------ Dataset excerpt

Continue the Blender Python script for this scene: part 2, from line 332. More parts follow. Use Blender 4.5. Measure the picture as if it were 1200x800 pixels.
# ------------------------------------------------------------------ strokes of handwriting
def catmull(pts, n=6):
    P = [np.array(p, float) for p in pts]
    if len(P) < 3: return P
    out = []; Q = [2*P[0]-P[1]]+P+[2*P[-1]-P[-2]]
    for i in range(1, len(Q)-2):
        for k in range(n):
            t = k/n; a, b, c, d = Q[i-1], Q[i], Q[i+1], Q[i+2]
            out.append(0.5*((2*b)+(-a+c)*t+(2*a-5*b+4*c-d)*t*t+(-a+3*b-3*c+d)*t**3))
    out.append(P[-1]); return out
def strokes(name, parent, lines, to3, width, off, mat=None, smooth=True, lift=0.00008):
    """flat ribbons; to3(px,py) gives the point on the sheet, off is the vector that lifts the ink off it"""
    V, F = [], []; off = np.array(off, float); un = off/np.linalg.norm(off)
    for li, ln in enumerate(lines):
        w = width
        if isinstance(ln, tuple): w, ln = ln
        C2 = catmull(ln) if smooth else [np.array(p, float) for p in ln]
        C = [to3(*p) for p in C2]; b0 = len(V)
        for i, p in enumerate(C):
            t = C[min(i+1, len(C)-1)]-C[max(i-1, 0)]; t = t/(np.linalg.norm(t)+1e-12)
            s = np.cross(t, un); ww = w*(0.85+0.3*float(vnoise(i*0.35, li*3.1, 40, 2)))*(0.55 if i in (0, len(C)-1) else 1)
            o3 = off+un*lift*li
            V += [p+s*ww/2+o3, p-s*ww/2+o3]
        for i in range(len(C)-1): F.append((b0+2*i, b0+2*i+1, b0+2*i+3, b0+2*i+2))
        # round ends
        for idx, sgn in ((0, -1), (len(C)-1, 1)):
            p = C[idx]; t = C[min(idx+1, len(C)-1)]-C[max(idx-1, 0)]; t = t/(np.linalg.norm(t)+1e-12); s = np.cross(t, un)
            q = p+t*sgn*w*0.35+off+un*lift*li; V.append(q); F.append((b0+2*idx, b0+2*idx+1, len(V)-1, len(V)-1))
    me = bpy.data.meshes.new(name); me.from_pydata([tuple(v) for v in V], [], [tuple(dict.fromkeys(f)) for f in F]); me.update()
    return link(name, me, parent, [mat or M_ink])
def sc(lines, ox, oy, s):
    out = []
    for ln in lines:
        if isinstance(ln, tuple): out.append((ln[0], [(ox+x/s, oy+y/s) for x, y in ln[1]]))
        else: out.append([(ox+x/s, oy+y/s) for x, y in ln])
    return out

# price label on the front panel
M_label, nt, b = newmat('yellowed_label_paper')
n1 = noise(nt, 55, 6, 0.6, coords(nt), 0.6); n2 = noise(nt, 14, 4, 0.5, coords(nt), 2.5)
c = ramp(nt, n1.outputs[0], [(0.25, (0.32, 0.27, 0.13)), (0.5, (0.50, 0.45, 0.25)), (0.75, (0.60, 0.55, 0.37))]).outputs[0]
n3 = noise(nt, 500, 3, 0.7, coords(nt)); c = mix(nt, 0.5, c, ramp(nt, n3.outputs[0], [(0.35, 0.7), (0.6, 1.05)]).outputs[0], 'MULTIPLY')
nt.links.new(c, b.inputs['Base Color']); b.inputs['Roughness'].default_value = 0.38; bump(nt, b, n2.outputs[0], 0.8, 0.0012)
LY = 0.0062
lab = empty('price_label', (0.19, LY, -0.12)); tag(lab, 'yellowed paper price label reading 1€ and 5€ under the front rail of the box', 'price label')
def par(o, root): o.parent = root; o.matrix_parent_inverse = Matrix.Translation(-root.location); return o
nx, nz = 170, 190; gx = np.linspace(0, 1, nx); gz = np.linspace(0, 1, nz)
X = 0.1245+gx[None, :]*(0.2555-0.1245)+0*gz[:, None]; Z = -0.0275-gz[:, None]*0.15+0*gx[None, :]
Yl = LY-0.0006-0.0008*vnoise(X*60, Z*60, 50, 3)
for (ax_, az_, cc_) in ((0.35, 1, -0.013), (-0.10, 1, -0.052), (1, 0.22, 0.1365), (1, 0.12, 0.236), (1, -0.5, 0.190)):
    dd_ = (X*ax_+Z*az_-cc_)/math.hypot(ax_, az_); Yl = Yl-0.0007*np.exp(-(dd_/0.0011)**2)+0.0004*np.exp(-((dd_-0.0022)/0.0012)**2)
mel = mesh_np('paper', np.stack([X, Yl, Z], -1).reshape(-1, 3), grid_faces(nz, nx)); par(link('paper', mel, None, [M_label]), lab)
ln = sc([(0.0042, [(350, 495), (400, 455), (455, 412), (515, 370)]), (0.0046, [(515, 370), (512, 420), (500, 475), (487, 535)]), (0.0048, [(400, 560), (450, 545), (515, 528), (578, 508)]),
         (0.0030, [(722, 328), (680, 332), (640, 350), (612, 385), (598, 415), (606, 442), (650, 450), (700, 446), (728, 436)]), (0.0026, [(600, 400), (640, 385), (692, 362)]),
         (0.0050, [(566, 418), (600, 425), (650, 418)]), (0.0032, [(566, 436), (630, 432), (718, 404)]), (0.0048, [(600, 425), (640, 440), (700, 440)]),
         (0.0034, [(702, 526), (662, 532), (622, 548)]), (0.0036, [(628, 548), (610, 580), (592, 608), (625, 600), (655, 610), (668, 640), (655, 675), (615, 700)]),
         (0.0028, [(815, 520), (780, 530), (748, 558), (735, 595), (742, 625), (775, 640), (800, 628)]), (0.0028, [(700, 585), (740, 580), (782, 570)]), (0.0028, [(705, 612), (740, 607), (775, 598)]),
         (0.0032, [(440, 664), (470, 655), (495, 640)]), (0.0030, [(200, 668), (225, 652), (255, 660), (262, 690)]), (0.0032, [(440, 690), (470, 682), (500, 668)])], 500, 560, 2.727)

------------

-- Problem statement --
Quote each line of the listing above exactly.

-- Result below --
Continue the Blender Python script for this scene: part 2, from line 332. More parts follow. Use Blender 4.5. Measure the picture as if it were 1200x800 pixels.
# ------------------------------------------------------------------ strokes of handwriting
def catmull(pts, n=6):
    P = [np.array(p, float) for p in pts]
    if len(P) < 3: return P
    out = []; Q = [2*P[0]-P[1]]+P+[2*P[-1]-P[-2]]
    for i in range(1, len(Q)-2):
        for k in range(n):
            t = k/n; a, b, c, d = Q[i-1], Q[i], Q[i+1], Q[i+2]
            out.append(0.5*((2*b)+(-a+c)*t+(2*a-5*b+4*c-d)*t*t+(-a+3*b-3*c+d)*t**3))
    out.append(P[-1]); return out
def strokes(name, parent, lines, to3, width, off, mat=None, smooth=True, lift=0.00008):
    """flat ribbons; to3(px,py) gives the point on the sheet, off is the vector that lifts the ink off it"""
    V, F = [], []; off = np.array(off, float); un = off/np.linalg.norm(off)
    for li, ln in enumerate(lines):
        w = width
        if isinstance(ln, tuple): w, ln = ln
        C2 = catmull(ln) if smooth else [np.array(p, float) for p in ln]
        C = [to3(*p) for p in C2]; b0 = len(V)
        for i, p in enumerate(C):
            t = C[min(i+1, len(C)-1)]-C[max(i-1, 0)]; t = t/(np.linalg.norm(t)+1e-12)
            s = np.cross(t, un); ww = w*(0.85+0.3*float(vnoise(i*0.35, li*3.1, 40, 2)))*(0.55 if i in (0, len(C)-1) else 1)
            o3 = off+un*lift*li
            V += [p+s*ww/2+o3, p-s*ww/2+o3]
        for i in range(len(C)-1): F.append((b0+2*i, b0+2*i+1, b0+2*i+3, b0+2*i+2))
        # round ends
        for idx, sgn in ((0, -1), (len(C)-1, 1)):
            p = C[idx]; t = C[min(idx+1, len(C)-1)]-C[max(idx-1, 0)]; t = t/(np.linalg.norm(t)+1e-12); s = np.cross(t, un)
            q = p+t*sgn*w*0.35+off+un*lift*li; V.append(q); F.append((b0+2*idx, b0+2*idx+1, len(V)-1, len(V)-1))
    me = bpy.data.meshes.new(name); me.from_pydata([tuple(v) for v in V], [], [tuple(dict.fromkeys(f)) for f in F]); me.update()
    return link(name, me, parent, [mat or M_ink])
def sc(lines, ox, oy, s):
    out = []
    for ln in lines:
        if isinstance(ln, tuple): out.append((ln[0], [(ox+x/s, oy+y/s) for x, y in ln[1]]))
        else: out.append([(ox+x/s, oy+y/s) for x, y in ln])
    return out

# price label on the front panel
M_label, nt, b = newmat('yellowed_label_paper')
n1 = noise(nt, 55, 6, 0.6, coords(nt), 0.6); n2 = noise(nt, 14, 4, 0.5, coords(nt), 2.5)
c = ramp(nt, n1.outputs[0], [(0.25, (0.32, 0.27, 0.13)), (0.5, (0.50, 0.45, 0.25)), (0.75, (0.60, 0.55, 0.37))]).outputs[0]
n3 = noise(nt, 500, 3, 0.7, coords(nt)); c = mix(nt, 0.5, c, ramp(nt, n3.outputs[0], [(0.35, 0.7), (0.6, 1.05)]).outputs[0], 'MULTIPLY')
nt.links.new(c, b.inputs['Base Color']); b.inputs['Roughness'].default_value = 0.38; bump(nt, b, n2.outputs[0], 0.8, 0.0012)
LY = 0.0062
lab = empty('price_label', (0.19, LY, -0.12)); tag(lab, 'yellowed paper price label reading 1€ and 5€ under the front rail of the box', 'price label')
def par(o, root): o.parent = root; o.matrix_parent_inverse = Matrix.Translation(-root.location); return o
nx, nz = 170, 190; gx = np.linspace(0, 1, nx); gz = np.linspace(0, 1, nz)
X = 0.1245+gx[None, :]*(0.2555-0.1245)+0*gz[:, None]; Z = -0.0275-gz[:, None]*0.15+0*gx[None, :]
Yl = LY-0.0006-0.0008*vnoise(X*60, Z*60, 50, 3)
for (ax_, az_, cc_) in ((0.35, 1, -0.013), (-0.10, 1, -0.052), (1, 0.22, 0.1365), (1, 0.12, 0.236), (1, -0.5, 0.190)):
    dd_ = (X*ax_+Z*az_-cc_)/math.hypot(ax_, az_); Yl = Yl-0.0007*np.exp(-(dd_/0.0011)**2)+0.0004*np.exp(-((dd_-0.0022)/0.0012)**2)
mel = mesh_np('paper', np.stack([X, Yl, Z], -1).reshape(-1, 3), grid_faces(nz, nx)); par(link('paper', mel, None, [M_label]), lab)
ln = sc([(0.0042, [(350, 495), (400, 455), (455, 412), (515, 370)]), (0.0046, [(515, 370), (512, 420), (500, 475), (487, 535)]), (0.0048, [(400, 560), (450, 545), (515, 528), (578, 508)]),
         (0.0030, [(722, 328), (680, 332), (640, 350), (612, 385), (598, 415), (606, 442), (650, 450), (700, 446), (728, 436)]), (0.0026, [(600, 400), (640, 385), (692, 362)]),
         (0.0050, [(566, 418), (600, 425), (650, 418)]), (0.0032, [(566, 436), (630, 432), (718, 404)]), (0.0048, [(600, 425), (640, 440), (700, 440)]),
         (0.0034, [(702, 526), (662, 532), (622, 548)]), (0.0036, [(628, 548), (610, 580), (592, 608), (625, 600), (655, 610), (668, 640), (655, 675), (615, 700)]),
         (0.0028, [(815, 520), (780, 530), (748, 558), (735, 595), (742, 625), (775, 640), (800, 628)]), (0.0028, [(700, 585), (740, 580), (782, 570)]), (0.0028, [(705, 612), (740, 607), (775, 598)]),
         (0.0032, [(440, 664), (470, 655), (495, 640)]), (0.0030, [(200, 668), (225, 652), (255, 660), (262, 690)]), (0.0032, [(440, 690), (470, 682), (500, 668)])], 500, 560, 2.727)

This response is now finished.